Provided material:
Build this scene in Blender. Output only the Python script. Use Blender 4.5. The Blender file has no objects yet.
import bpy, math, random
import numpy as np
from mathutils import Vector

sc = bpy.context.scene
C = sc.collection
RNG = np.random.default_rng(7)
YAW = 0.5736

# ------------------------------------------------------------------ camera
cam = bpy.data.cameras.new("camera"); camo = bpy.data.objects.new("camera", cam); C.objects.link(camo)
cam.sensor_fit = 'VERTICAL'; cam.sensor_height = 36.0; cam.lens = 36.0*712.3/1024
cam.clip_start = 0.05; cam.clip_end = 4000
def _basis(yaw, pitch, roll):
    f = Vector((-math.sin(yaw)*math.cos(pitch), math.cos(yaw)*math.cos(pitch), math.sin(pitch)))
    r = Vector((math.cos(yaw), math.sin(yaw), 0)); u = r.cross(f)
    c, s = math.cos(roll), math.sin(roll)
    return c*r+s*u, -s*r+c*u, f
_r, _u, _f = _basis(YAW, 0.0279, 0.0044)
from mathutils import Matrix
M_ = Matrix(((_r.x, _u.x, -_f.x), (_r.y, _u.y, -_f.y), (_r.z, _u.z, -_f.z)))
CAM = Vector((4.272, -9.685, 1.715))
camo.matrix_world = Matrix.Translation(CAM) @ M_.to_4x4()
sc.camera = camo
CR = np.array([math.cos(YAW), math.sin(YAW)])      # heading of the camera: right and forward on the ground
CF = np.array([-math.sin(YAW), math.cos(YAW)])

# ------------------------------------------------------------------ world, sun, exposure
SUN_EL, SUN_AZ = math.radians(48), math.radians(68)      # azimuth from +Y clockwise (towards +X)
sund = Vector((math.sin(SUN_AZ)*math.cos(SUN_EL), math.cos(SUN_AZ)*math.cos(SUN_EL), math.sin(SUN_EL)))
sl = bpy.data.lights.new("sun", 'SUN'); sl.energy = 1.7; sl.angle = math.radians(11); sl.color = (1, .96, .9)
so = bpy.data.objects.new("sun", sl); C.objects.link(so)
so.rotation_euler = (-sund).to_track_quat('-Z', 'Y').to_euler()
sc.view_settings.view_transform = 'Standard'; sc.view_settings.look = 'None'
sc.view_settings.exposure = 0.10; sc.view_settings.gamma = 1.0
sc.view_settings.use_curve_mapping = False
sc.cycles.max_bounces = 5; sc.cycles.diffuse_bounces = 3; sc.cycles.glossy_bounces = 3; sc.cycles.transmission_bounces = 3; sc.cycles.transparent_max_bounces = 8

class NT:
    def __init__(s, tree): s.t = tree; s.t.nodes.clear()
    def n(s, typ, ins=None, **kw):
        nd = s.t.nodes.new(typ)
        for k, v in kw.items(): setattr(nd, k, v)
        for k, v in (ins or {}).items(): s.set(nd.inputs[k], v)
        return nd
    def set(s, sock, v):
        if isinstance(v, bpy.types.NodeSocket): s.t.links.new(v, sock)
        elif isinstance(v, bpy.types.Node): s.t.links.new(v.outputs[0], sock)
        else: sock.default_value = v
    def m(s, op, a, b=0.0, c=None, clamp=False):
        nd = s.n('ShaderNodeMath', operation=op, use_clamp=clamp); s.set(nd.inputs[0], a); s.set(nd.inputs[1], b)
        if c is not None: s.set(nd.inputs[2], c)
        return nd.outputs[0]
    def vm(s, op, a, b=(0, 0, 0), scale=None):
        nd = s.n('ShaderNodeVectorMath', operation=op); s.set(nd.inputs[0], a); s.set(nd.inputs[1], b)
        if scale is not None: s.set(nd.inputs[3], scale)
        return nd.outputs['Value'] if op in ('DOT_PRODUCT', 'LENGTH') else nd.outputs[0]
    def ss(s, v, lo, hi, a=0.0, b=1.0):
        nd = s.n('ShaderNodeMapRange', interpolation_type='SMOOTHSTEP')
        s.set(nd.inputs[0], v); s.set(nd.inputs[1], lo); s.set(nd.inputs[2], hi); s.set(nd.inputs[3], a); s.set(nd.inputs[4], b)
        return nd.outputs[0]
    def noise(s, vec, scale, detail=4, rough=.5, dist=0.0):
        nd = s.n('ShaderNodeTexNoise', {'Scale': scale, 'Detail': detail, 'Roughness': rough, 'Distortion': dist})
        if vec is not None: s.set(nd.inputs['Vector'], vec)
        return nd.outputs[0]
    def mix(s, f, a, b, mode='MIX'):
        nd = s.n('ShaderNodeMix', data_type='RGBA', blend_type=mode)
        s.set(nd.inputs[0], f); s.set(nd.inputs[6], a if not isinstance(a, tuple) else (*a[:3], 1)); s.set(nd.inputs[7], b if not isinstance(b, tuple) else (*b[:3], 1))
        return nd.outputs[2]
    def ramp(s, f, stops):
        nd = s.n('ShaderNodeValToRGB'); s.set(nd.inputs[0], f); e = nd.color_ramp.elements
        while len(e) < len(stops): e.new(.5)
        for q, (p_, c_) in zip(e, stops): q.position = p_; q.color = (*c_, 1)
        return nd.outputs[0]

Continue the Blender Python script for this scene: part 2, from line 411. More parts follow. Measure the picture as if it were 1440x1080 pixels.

Request: Quote the records from their first line to the line with "YAW = 0.5736", inclusive, without adding or dropping anything.

Response:
Build this scene in Blender. Output only the Python script. Use Blender 4.5. The Blender file has no objects yet.
import bpy, math, random
import numpy as np
from mathutils import Vector

sc = bpy.context.scene
C = sc.collection
RNG = np.random.default_rng(7)
YAW = 0.5736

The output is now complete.